The next morning we continued in the footsteps of Edward I and his conquest of Wales when we checked out Harlech Castle, which is in a most magnificent setting. Perched on a crag, overlooking Tremadog Bay, with the Snowdonia mountains in the distance. I stood atop the Castle's western wall, looking out to the sea. As I did so I was caught by a memory of an etching that shows the sea lapping up almost to the floor the castle walls. This confused me but Dave put my mind to ease. In the centuries since the castle was built the sea had receded a kilometre to the west. Scanning the land and beach below, trying to imagine them as a seabed 50 metres below sea level I remarked that the Langford flat looks like a toy.

"That's why the people of the old town call our estate 'Lego'" Hazel told me.

Our time in Harlech was almost up and all that remained was for us to accompany Dave and Hazel to the local supermarket. Hazel had a small list of items required for that night's meal, and as we approached the supermarket she asked Dave to get an onion. Entering the building Dave surveyed the scene, and took a few steps toward the off-license.

"An onion, Dave!"

As he did an about-face Dave mumbled something about hoping Martin Hoare doesn't hear about this.

Dave, Wendy, and I wandered around the supermarket, chatting and looking for onions. Eventually we found them in a tray that had been placed at an angle. Dave reached out and picked up an onion. And an avalanche began. There was only a slight movement at first. An onion fell to the floor, followed by another. Then three rolled forward, and all hell broke loose. Dave's hand shot back and forth across the plane in short, sharp movements, trying to stop the momentum. And it worked. Dave relaxed, only to find that this had been only a temporary halt in the proceedings.

By the time the last onion had hit the floor Hazel was on the scene. She looked around, shock her head from side to side, said, "At least you made Wendy laugh," and just kept walking.

"It was like being attacked by klingons," Dave said as we helped him clean up the mess.
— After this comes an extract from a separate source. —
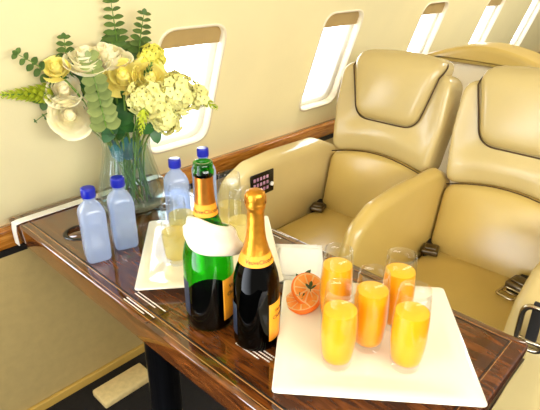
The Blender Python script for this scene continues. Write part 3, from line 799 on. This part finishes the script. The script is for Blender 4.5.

It was at that point that Wendy and I bade our farewells, got into our car, and began our drive to Birmingham.

**********

Three days later we were back in London, timing our arrival for the Wellington met. I was standing chatting to Mike Dickinson, when I heard Wendy call me. She was standing next to a chap I didn't recognise. "This is Martin Hoare," she yelled over the din. I stood there for a moment, wondering if I really wanted to go over and say hi. In my mind was the idea that to actually meet Martin Hoare would be to take something away from Dave's stories. Then I realised that just seeing the chap in the flesh has spoilt the myth. "Excuse me," I said to Mike and began mentally rehearsing my first line to Martin. But he proved that he could read my mind and beat me to the punch. "It's all lies."